Júlio Magalhães - A frontalidade indirecta




Admirável nome do mundo jornalístico e comunicativo denota que já se corrompeu nas teias do negócio televisivo.
A sua frontalidade e humildade contrastavam com a sua sede de audiências. O seu espírito crítico e realista contrastava com a busca pelo sensacionalismo.
Homem de poucas habilitações académicas, experimentou de tudo um pouco e nunca disse que não ao que a vida lhe apresentava.

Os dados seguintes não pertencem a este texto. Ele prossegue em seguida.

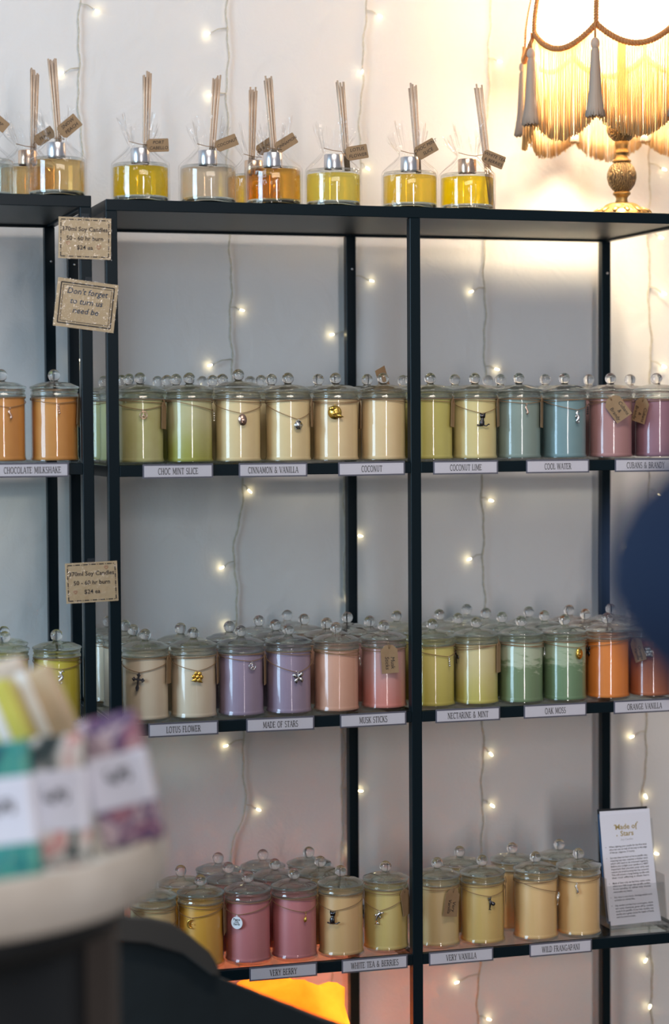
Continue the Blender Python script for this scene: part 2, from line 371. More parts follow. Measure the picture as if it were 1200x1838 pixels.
def wax_mat(key, c1, c2, style):
    if key in WAXM: return WAXM[key]
    m, nt, out = newmat('wax_'+key); b = nt.nodes.new('ShaderNodeBsdfPrincipled'); nt.links.new(b.outputs[0], out.inputs[0])
    b.inputs['Roughness'].default_value = .45; b.inputs['Specular IOR Level'].default_value = .3
    tc = nt.nodes.new('ShaderNodeTexCoord'); n = nt.nodes.new('ShaderNodeTexNoise'); n.inputs['Detail'].default_value = 5
    mp = nt.nodes.new('ShaderNodeMapping'); nt.links.new(tc.outputs['Object'], mp.inputs[0]); nt.links.new(mp.outputs[0], n.inputs['Vector'])
    sep = nt.nodes.new('ShaderNodeSeparateXYZ'); nt.links.new(tc.outputs['Object'], sep.inputs[0])
    r = nt.nodes.new('ShaderNodeValToRGB'); r.color_ramp.elements[0].color = (*c1, 1); r.color_ramp.elements[1].color = (*c2, 1)
    if style == 'plain':
        n.inputs['Scale'].default_value = 25; r.color_ramp.elements[0].position = .3; r.color_ramp.elements[1].position = .8
        nt.links.new(n.outputs['Fac'], r.inputs[0])
    else:   # settled pigment ('low') or frosting ('top') with a ragged edge
        n.inputs['Scale'].default_value = 18 if style == 'low' else 90
        mp.inputs['Scale'].default_value = (1, 1, 1) if style == 'low' else (.5, .5, 1.6)
        ma = nt.nodes.new('ShaderNodeMath'); ma.operation = 'MULTIPLY_ADD'; ma.inputs[1].default_value = .055 if style == 'low' else .09
        nt.links.new(n.outputs['Fac'], ma.inputs[0]); nt.links.new(sep.outputs['Z'], ma.inputs[2])
        mr = nt.nodes.new('ShaderNodeMapRange'); mr.inputs['From Min'].default_value = .045 if style == 'low' else .105; mr.inputs['From Max'].default_value = .095 if style == 'low' else .118
        nt.links.new(ma.outputs[0], mr.inputs['Value']); nt.links.new(mr.outputs[0], r.inputs[0])
    nt.links.new(r.outputs[0], b.inputs['Base Color']); WAXM[key] = m; return m
G_ = 1.3
def wl(c, g=G_):
    c = lin(c); k = min(g, .80/max(c)); return tuple(v*k for v in c)
WAX = {  # colour names: (main, second, style)
 'mint': ((158,154,100), (172,168,124), 'plain'), 'mint_mottled': ((144,144,68), (170,166,126), 'low'),
 'cream': ((196,176,132), (204,184,142), 'plain'), 'coconut': ((194,170,128), (202,180,140), 'plain'), 'ivory': ((188,172,148), (194,180,158), 'plain'),
 'lime': ((168,160,88), (178,170,100), 'plain'), 'pale_lime': ((190,176,122), (196,182,132), 'plain'),
 'teal': ((116,130,122), (124,138,130), 'plain'), 'blue': ((104,130,134), (114,138,140), 'plain'),
 'mauve': ((154,114,112), (160,118,116), 'plain'), 'plum': ((132,96,108), (140,102,112), 'plain'),
 'lilac': ((132,116,134), (142,126,142), 'plain'), 'peach': ((184,138,116), (190,146,124), 'plain'), 'rose_mottled': ((186,118,108), (172,134,130), 'low'),
 'nectarine': ((168,156,74), (182,170,96), 'low'), 'pale_nectarine': ((172,162,86), (186,174,130), 'low'),
 'moss_frosted': ((102,120,88), (156,164,140), 'top'), 'moss': ((98,122,90), (144,156,130), 'top'),
 'orange': ((196,114,48), (202,120,54), 'plain'), 'rust': ((150,86,56), (156,92,60), 'plain'),
 'amber': ((186,130,64), (194,140,74), 'plain'), 'caramel': ((176,120,60), (184,130,70), 'plain'),
 'yellow': ((172,160,52), (180,168,64), 'plain'), 'mustard': ((190,140,54), (198,148,60), 'plain'), 'pink': ((172,106,108), (178,112,112), 'plain'),
 'butter': ((188,152,104), (194,158,110), 'plain'), 'pale_green': ((178,156,96), (184,164,102), 'plain'), 'vanilla': ((182,158,112), (186,162,118), 'plain'),
 'straw': ((176,148,88), (182,152,92), 'plain'), 'honey': ((190,156,106), (196,162,112), 'plain'),
}
wax_mes = {}
def wax_me(key):
    if key in wax_mes: return wax_mes[key]
    me = MB().lathe([(0, .004), (.033, .004), (.0372, .0055), (.0355, .0095), (.0353, .012), (.0353, .0995), (.034, .1012), (.012, .0995), (0, .099)], 36).me('wax')
    c1, c2, st = WAX[key]; me.materials.append(wax_mat(key, wl(c1), wl(c2), st)); wax_mes[key] = me; return me
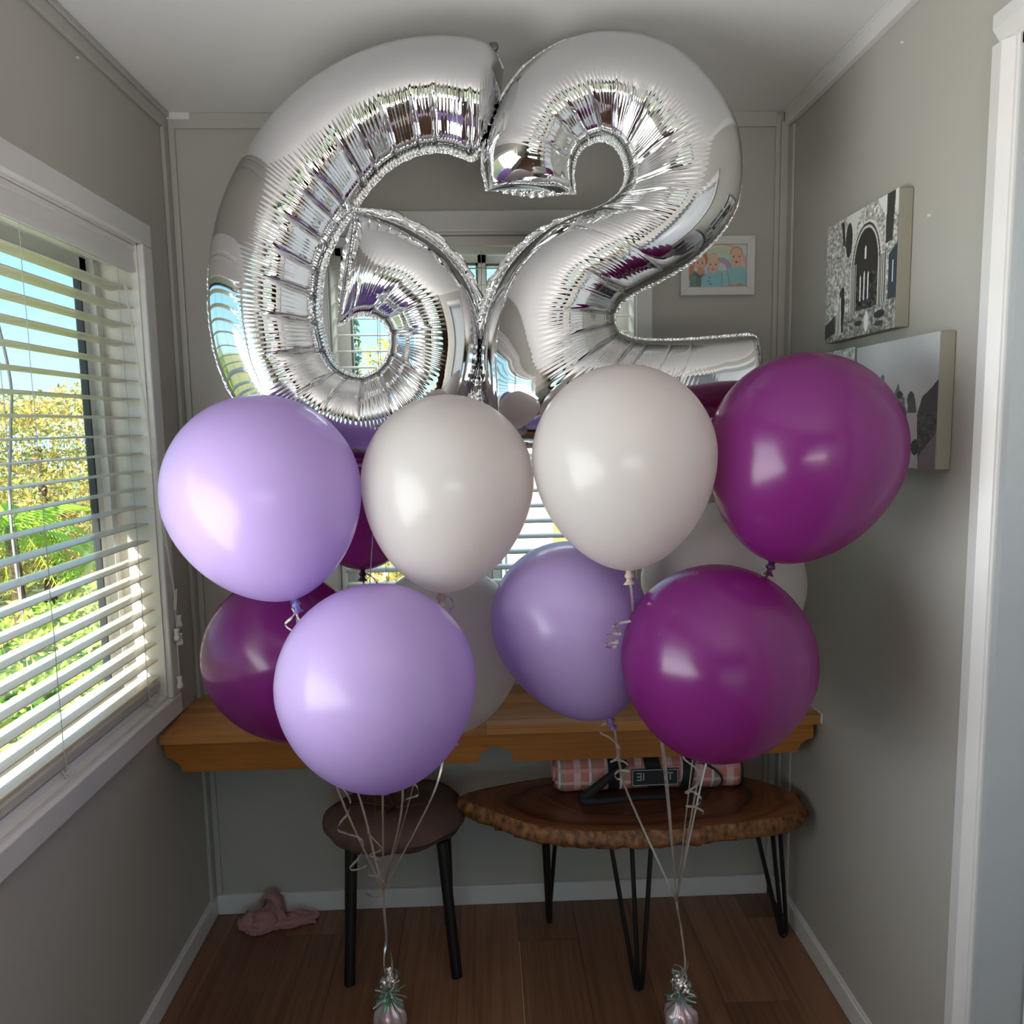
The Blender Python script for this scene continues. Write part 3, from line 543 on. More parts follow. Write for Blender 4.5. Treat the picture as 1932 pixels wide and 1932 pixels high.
def foil(name, label, pairs, yp, wA, wB, flA, flB, N=3400, M=60, tk=.80, seed=1, capA=(.05, .05)):
    """pairs = (ax,az,bx,bz): seam points A and B; wA/wB = pleat weight per station on each side; flA/flB = flange width"""
    r = thing(name, label, 'foil balloon', (float(np.mean([p[0] for p in pairs])), yp, float(min(min(p[1], p[3]) for p in pairs))), 'silver foil number balloons'); L0 = np.array(r.location)
    P = np.hstack([np.array(pairs), np.array([wA, wB, flA, flB]).T]); D = crom(P, 6000)
    mid = np.stack([(D[:, 0]*.5+D[:, 2]*.5), (D[:, 1]*.5+D[:, 3]*.5)], 1)
    # measure by the mean of seam lengths so stations stay even round the bends
    seg = .5*(np.hypot(*np.diff(D[:, 0:2], axis=0).T)+np.hypot(*np.diff(D[:, 2:4], axis=0).T)); S = np.concatenate([[0], np.cumsum(seg)]); tot = S[-1]
    s = np.linspace(0, tot, N); D = np.stack([np.interp(s, S, D[:, k]) for k in range(8)], 1)
    A, B = D[:, 0:2], D[:, 2:4]; c = A-B; half = np.hypot(*c.T)/2; u = c/(2*half[:, None]); m = (A+B)/2
    endf = np.sqrt(np.clip(s/capA[0], 0, 1)*(2-np.clip(s/capA[0], 0, 1)))*np.sqrt(np.clip((tot-s)/capA[1], 0, 1)*(2-np.clip((tot-s)/capA[1], 0, 1)))
    Tk = tk*half*np.clip(endf, .02, 1); kk = np.ones(41)/41; pad = np.pad(half, 20, 'edge'); 
    th = np.linspace(0, 2*PI, M, endpoint=False); ct, stn = np.cos(th)[None], np.sin(th)[None]
    rr = np.random.default_rng(seed)
    warp = s+.006*np.sin(s*9+rr.random()*6)+.004*np.sin(s*23+rr.random()*6)
    # major creases at uneven spacing
    pos = [0.02]; 
    while pos[-1] < tot+.1: pos.append(pos[-1]+rr.uniform(.04, .12))
    pos = np.array(pos); idx = np.clip(np.searchsorted(pos, s)-1, 0, len(pos)-2); ph_ = (s-pos[idx])/(pos[idx+1]-pos[idx]); cell = pos[idx+1]-pos[idx]
    major = (1-np.abs(2*ph_-1)**7)                      # 0 in the crease, 1 on the pillow
    major = (major-1)*cell/.06
    ph2 = s*330+2.0*np.sin(s*31)+1.2*np.sin(s*77); fine = 1-2*np.abs(np.sin(ph2))**.9     # about 10 mm pleats
    ph3 = s*640+2.2*np.sin(s*61); fine3 = np.sin(ph3)
    am = .55+.45*np.sin(s*17+rr.random()*6)*np.sin(s*5.3)
    phA = np.abs(np.arctan2(np.abs(stn), ct)); phB = PI-phA
    dsp = np.zeros((N, M))
    for w, ph in ((D[:, 4], phA), (D[:, 5], phB)):
        w = np.clip(w, 0, 1.3)[:, None]
        m1 = sstep(.02, .35, ph)*(1-sstep(1.05, 1.55, ph)); m2 = np.exp(-((ph-1.22)/.20)**2)+.55*np.exp(-((ph-.42)/.14)**2); m3 = np.exp(-((ph-1.45)/.22)**2)+.4*np.exp(-((ph-.95)/.3)**2)
        dsp += w*(.0042*major[:, None]*m1+.0006*(am*fine)[:, None]*m2+.00035*fine3[:, None]*m3-.010*np.exp(-((ph-.80)/.30)**2)*(1-.3*major[:, None]))
    # tiny pinches right at both seams
    edge = np.exp(-(phA/.22)**2)+np.exp(-(phB/.22)**2); dsp += .0009*np.sin(s*520+2*np.sin(s*40))[:, None]*edge
    # slow dents
    for q in range(7): dsp += .0012*np.sin(s[:, None]*rr.uniform(3, 9)+rr.uniform(0, 6)+th[None]*rr.integers(1, 3))*np.abs(stn)
    nx = ct/half[:, None]; nz = stn/Tk[:, None]; nl = np.hypot(nx, nz); nx, nz = nx/nl, nz/nl
    dsp *= np.clip(endf, 0, 1)[:, None]*np.minimum(1, half/.06)[:, None]
    lat = half[:, None]*ct+dsp*nx; dep = Tk[:, None]*stn*(1-.0*ct)+dsp*nz
    X = m[:, 0:1]+u[:, 0:1]*lat; Z = m[:, 1:2]+u[:, 1:2]*lat; Y = yp-dep
    V = np.stack([X, Y, Z], 2).reshape(-1, 3)-L0
    i, j = np.meshgrid(np.arange(N-1), np.arange(M), indexing='ij'); a = i*M+j; b = i*M+(j+1) % M; F = np.stack([a, b, b+M, a+M], 2).reshape(-1, 4)
    arrmesh('envelope', V, F, m_foil, r)
    # crinkled seam flanges
    for E_, sg, fw, lab in ((A, 1, D[:, 6], 'A'), (B, -1, D[:, 7], 'B')):
        K = 5; fwv = np.clip(fw, .003, .05)*(1+.18*np.sin(s*140+rr.random()*6)*np.sin(s*37)); rows = []
        for k in range(K+1):
            t = k/K; puff = np.where(fwv > .012, .006*np.abs(np.sin(s*70+.8*np.sin(s*9)))**.6*math.sin(PI*t)**.8, 0)
            zz = (.0010*t*np.sin(s*420+3*np.sin(s*51))+.0014*t*np.sin(s*150))-puff
            pt = E_+u*sg*(fwv*t)[:, None]; rows.append(np.stack([pt[:, 0], yp+zz, pt[:, 1]], 1))
        # a second sheet behind for the puffed band
        Vf = np.stack(rows, 1); K1 = K+1
        back = Vf[:, ::-1].copy(); back[:, :, 1] = 2*yp-back[:, :, 1]+.0006; Vf = np.concatenate([Vf, back], 1); K2 = 2*K1
        i, j = np.meshgrid(np.arange(N-1), np.arange(K2), indexing='ij'); a = i*K2+j; b = i*K2+(j+1) % K2; F = np.stack([a, b, b+K2, a+K2], 2).reshape(-1, 4)
        if sg < 0: F = F[:, ::-1]
        arrmesh('seam', Vf.reshape(-1, 3)-L0, F, m_seam, r)
    # end seams: crinkled tabs closing both ends of the stroke
    for q, sg in ((0, -1), (N-1, 1)):
        if q == 0 and 2*half[0] < .1: continue
        n_ = 90; tt = np.linspace(0, 1, n_); base = A[q]+(B[q]-A[q])*tt[:, None]; nrm = np.array([-u[q][1], u[q][0]]); 
        if np.dot(nrm, m[min(q+20, N-1)]-m[max(q-20, 0)])*sg < 0: nrm = -nrm
        ww = .012*np.clip(np.sin(PI*tt), .15, 1)*(1+.3*np.abs(np.sin(tt*22))); rows = []
        for k in range(4):
            t = k/3; pt = base+nrm*(ww*t+0*tt)[:, None]-nrm*.004; rows.append(np.stack([pt[:, 0], yp+.004*np.sin(tt*60+k)*t-.003*np.abs(np.sin(tt*22)), pt[:, 1]], 1))
        Vf = np.stack(rows, 1); i, j = np.meshgrid(np.arange(n_-1), np.arange(3), indexing='ij'); a = i*4+j; F = np.stack([a, a+1, a+5, a+4], 2).reshape(-1, 4)
        arrmesh('end_seam', Vf.reshape(-1, 3)-L0, F, m_seam, r)
    return r
n6 = len(SIX); w6 = [.2, .6]+[1]*(n6-5)+[.8, .5, .2]
f6A = [.007]*(n6-9)+[.012, .018, .021, .022, .022, .022, .02, .012, .006]
six = foil('foil_number_balloon', 'silver foil number 6 balloon floating at the left', SIX, -.615, [0]*n6, w6, f6A, [.006]*n6, seed=3, capA=(.07, .13))
n2 = len(TWO); a2 = [.3, .9]+[1]*11+[.9, .55, .2, 0]+[0]*(n2-17); b2_ = [0]*14+[.1, .4, .7, .9, 1, 1, 1, 1, 1, .8, .4, .15, 0, 0, 0]
fl2A = [.006]*14+[.010, .016, .020, .022, .022, .022, .022, .022, .02, .014, .01, .008, .006, .006, .006]
two = foil('foil_number_balloon', 'silver foil number 2 balloon floating at the right', TWO, -.625, a2, b2_, fl2A, [.006]*n2, seed=5, capA=(.10, .05))
# dark valve tab on the 6
mb = MB(); mb.lathe([(.004, 0), (.013, .004), (.014, .012), (.009, .020), (.002, .022)], 12); mb.v = [(x+.988+.25*z_, y*.4-.62, z_+2.497) for x, y, z_ in mb.v]
o_ = part(mb, 'valve_tab', principled('dark_valve', (.16, .16, .17), .3, .8), six, smooth=True); o_['label'] = 'small dark valve tab'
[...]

Jornalista, director de informação, pivô televisivo, hoje apresenta-se também como escritor. Disse não ter tido dificuldades em se desligar de uma escrita mais objectiva típica do jornalismo e passar para uma escrita mais romanceada, o que requer um uso mais criativo e imaginativo da mente, mas em todo o caso, a pesquisa, algo necessário à criação deste livro, não é ela também uma base do jornalismo? Não estarão a escrita jornalística e a escrita deste romance interligadas?
Júlio Magalhães profetizou declarações polémicas principalmente sobre qual o papel dos média perante a sociedade, o seu dever formativo e educativo e o seu poder social. Apesar do jornalista concordar com o poder e dever educativo e social dos média, este não consegue desligar do combate e busca diários pelas audiências seja a que preço for. A qualidade já não é um requisito nos meios de comunicação, estando cada vez mais o sensacionalismo, o ridículo e o brejeiro a ganhar terreno. Tudo em nome de mais share e nunca em nome da verdadeira informação.
Tentam-se encontrar desculpas e mais desculpas para a má qualidade informativa e educativa, pelo menos foi essa a sensação com que fiquei quando tive oportunidade de lhe colocar algumas questões que me pareciam pertinentes.
Tentei ser simpática sem o ser demasiado, interpelar as respostas. O objectivo era que as suas respostas saíssem do momento, do sentimento e não parecessem pré-feitas. Os nervos eram imensos mas a todo o custo tentei parecer relaxada e confiante. Os seus olhos e presença imponentes faziam-me recear a sua resposta e ao mesmo tempo davam-me uma curiosidade incompreensível. Em contraste a sua humildade e simpatia faziam-me sentir um estranho à vontade e instigavam-me a coragem para colocar em palavras o que pensava.
Uma tarde memorável, com várias surpresas e revelações, sem dúvida, intrigantes assim como intrigante o é Júlio Magalhães.